━━━ Data shown ━━━

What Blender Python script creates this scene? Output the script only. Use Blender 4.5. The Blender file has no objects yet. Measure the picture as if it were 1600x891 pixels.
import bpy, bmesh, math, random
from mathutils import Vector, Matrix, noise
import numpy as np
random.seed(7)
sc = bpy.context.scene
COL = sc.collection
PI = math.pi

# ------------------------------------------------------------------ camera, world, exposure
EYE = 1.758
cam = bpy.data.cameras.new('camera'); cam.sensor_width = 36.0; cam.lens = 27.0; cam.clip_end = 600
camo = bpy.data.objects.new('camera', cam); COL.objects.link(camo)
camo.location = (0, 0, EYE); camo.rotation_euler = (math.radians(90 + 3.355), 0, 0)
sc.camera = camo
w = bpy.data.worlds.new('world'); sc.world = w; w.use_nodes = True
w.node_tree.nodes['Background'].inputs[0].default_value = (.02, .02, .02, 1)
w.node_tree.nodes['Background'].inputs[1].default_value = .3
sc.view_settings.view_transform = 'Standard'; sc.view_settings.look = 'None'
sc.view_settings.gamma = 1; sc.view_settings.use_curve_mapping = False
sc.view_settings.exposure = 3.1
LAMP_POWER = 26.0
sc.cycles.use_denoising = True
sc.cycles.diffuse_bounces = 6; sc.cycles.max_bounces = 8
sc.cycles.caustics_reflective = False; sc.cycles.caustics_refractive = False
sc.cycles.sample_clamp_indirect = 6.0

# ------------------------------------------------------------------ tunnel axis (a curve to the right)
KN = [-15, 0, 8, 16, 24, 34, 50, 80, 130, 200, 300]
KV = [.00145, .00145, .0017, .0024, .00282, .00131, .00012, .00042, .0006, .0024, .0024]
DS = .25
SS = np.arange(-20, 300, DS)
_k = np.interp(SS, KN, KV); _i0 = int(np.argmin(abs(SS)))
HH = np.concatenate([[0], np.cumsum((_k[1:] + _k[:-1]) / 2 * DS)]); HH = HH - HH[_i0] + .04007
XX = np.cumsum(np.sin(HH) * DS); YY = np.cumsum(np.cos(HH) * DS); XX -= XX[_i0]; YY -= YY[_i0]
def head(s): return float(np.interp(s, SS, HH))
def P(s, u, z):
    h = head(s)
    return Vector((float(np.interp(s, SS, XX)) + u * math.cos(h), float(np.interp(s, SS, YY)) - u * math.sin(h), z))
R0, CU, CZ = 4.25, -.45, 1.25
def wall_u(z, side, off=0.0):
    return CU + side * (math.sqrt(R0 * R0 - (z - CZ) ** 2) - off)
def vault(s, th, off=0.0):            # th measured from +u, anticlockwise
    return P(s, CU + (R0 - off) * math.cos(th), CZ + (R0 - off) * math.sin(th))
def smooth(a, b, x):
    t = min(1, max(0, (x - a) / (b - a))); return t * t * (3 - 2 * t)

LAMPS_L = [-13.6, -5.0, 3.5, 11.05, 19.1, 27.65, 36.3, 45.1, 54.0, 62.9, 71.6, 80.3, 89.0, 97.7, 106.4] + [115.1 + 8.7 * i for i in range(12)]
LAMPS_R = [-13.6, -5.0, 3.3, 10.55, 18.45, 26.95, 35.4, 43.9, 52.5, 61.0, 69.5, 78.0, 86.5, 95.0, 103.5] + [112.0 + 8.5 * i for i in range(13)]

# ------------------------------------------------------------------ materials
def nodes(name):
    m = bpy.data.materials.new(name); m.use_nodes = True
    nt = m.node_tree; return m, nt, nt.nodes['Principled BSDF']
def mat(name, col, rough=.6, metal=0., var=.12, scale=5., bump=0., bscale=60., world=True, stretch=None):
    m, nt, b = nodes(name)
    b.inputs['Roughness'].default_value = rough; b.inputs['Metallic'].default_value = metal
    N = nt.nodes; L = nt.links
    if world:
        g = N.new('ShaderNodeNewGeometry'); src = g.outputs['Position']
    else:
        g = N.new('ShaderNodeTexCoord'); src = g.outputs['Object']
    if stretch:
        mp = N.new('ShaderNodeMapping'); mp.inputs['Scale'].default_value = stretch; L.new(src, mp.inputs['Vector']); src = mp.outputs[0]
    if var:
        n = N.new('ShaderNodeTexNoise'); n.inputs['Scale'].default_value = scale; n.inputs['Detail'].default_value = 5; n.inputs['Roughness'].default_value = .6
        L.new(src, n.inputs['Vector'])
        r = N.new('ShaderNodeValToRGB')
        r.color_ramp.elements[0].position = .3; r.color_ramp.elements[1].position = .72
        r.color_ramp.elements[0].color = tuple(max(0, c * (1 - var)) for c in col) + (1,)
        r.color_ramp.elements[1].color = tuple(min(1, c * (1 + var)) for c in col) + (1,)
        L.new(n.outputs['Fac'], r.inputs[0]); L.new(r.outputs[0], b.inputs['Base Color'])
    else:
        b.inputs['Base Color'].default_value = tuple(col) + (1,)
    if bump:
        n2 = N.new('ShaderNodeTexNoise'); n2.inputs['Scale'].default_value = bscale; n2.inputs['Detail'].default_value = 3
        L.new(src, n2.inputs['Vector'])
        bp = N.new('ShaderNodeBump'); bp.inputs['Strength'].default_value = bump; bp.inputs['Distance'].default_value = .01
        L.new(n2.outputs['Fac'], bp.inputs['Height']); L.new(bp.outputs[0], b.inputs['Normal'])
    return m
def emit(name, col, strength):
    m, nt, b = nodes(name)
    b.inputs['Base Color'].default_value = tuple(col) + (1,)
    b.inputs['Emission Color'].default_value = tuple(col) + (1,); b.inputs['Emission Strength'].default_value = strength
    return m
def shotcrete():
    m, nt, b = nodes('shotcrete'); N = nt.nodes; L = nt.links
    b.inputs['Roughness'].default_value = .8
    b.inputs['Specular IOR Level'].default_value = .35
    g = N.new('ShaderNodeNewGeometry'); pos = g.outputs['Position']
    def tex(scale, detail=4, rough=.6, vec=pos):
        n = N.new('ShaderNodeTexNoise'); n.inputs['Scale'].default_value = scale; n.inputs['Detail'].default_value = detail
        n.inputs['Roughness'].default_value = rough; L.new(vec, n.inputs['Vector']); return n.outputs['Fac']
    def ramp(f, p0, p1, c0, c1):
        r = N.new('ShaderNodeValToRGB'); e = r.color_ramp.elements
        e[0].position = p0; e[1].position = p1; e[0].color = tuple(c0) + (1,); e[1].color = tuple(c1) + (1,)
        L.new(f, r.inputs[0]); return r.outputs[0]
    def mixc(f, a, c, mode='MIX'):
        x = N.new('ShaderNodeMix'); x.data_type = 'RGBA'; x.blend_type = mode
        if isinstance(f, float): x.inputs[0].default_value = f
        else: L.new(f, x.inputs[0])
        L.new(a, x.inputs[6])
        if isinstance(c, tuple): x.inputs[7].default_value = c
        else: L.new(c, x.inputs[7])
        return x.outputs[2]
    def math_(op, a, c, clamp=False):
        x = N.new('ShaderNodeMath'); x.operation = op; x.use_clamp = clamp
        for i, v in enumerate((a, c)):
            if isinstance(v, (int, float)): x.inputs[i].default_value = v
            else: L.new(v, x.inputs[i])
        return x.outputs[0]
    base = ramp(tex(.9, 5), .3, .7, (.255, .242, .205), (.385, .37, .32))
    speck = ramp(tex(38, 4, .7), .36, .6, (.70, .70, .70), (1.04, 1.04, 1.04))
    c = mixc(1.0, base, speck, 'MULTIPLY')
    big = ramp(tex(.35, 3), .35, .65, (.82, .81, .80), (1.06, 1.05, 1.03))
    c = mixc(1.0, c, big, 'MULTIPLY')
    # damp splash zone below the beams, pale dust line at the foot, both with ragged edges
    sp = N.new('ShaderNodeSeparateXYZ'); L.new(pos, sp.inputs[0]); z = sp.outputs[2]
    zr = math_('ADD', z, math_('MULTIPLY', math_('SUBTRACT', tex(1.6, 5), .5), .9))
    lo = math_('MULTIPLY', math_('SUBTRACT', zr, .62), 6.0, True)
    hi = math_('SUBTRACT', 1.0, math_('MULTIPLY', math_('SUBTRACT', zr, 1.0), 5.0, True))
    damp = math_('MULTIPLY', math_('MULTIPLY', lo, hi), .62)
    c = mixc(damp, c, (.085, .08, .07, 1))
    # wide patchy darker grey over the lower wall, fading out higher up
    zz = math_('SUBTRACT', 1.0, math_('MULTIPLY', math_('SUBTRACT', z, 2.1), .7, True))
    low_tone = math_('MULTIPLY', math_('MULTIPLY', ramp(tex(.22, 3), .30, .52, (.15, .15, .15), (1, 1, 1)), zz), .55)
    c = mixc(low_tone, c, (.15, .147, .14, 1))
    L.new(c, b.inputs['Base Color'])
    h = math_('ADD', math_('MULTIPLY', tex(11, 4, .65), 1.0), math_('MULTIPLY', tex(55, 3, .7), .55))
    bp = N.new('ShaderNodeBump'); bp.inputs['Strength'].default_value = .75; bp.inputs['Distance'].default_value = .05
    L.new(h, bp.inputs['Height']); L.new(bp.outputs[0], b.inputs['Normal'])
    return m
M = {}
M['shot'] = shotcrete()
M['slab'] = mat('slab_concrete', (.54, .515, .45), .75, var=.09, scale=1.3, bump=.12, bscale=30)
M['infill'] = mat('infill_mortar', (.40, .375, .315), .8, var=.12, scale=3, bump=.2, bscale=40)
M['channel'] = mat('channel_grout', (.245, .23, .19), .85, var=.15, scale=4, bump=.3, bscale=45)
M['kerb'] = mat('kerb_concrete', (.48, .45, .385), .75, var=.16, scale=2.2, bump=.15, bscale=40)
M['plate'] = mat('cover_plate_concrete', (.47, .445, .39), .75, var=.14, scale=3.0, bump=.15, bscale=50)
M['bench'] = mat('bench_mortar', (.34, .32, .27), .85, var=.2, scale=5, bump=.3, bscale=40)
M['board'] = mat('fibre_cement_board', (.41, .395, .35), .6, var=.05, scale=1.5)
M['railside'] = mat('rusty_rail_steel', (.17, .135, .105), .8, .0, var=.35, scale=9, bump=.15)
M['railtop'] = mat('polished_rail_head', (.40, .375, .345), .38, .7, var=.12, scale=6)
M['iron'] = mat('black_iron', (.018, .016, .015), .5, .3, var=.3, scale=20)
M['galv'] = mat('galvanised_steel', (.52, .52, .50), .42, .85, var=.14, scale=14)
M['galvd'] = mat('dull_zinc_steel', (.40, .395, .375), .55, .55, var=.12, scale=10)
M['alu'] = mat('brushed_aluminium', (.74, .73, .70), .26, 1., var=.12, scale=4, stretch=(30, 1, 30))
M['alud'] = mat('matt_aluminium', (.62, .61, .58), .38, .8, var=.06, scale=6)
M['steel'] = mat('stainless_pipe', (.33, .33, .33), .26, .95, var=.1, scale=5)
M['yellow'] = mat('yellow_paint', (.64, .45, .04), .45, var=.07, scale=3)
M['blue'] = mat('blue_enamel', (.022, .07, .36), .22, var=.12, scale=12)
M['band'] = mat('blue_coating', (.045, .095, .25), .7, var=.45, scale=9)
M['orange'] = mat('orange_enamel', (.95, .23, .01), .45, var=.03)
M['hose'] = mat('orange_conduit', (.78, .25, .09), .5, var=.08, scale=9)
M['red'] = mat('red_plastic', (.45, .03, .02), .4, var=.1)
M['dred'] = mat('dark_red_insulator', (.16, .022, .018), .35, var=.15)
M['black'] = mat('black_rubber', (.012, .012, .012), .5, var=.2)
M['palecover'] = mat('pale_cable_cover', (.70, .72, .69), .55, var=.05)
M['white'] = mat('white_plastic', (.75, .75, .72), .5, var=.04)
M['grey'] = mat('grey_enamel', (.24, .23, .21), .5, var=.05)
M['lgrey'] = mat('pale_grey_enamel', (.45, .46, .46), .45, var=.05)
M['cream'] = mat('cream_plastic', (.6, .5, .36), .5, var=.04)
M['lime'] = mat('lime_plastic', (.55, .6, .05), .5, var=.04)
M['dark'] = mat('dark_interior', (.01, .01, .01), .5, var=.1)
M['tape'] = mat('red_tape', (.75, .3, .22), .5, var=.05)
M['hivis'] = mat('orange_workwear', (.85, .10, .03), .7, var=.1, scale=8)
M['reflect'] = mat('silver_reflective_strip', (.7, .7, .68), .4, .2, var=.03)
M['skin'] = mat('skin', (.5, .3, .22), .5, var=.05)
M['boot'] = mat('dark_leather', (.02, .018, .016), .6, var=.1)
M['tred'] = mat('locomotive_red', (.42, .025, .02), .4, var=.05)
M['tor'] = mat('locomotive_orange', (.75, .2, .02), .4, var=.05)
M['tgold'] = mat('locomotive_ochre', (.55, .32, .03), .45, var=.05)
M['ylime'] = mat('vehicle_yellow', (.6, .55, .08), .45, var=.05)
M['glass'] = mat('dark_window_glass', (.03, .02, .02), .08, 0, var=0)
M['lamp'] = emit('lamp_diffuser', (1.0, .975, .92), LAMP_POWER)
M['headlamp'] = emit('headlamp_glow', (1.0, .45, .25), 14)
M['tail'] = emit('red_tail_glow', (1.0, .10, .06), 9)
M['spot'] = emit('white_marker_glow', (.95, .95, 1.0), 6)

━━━

- [Task to carry out]: Write out, unaltered, the lines from the opening of the listing through the line that includes "sc.cycles.sample_clamp_indirect = 6.0".

- [Answer to the task]:
What Blender Python script creates this scene? Output the script only. Use Blender 4.5. The Blender file has no objects yet. Measure the picture as if it were 1600x891 pixels.
import bpy, bmesh, math, random
from mathutils import Vector, Matrix, noise
import numpy as np
random.seed(7)
sc = bpy.context.scene
COL = sc.collection
PI = math.pi

# ------------------------------------------------------------------ camera, world, exposure
EYE = 1.758
cam = bpy.data.cameras.new('camera'); cam.sensor_width = 36.0; cam.lens = 27.0; cam.clip_end = 600
camo = bpy.data.objects.new('camera', cam); COL.objects.link(camo)
camo.location = (0, 0, EYE); camo.rotation_euler = (math.radians(90 + 3.355), 0, 0)
sc.camera = camo
w = bpy.data.worlds.new('world'); sc.world = w; w.use_nodes = True
w.node_tree.nodes['Background'].inputs[0].default_value = (.02, .02, .02, 1)
w.node_tree.nodes['Background'].inputs[1].default_value = .3
sc.view_settings.view_transform = 'Standard'; sc.view_settings.look = 'None'
sc.view_settings.gamma = 1; sc.view_settings.use_curve_mapping = False
sc.view_settings.exposure = 3.1
LAMP_POWER = 26.0
sc.cycles.use_denoising = True
sc.cycles.diffuse_bounces = 6; sc.cycles.max_bounces = 8
sc.cycles.caustics_reflective = False; sc.cycles.caustics_refractive = False
sc.cycles.sample_clamp_indirect = 6.0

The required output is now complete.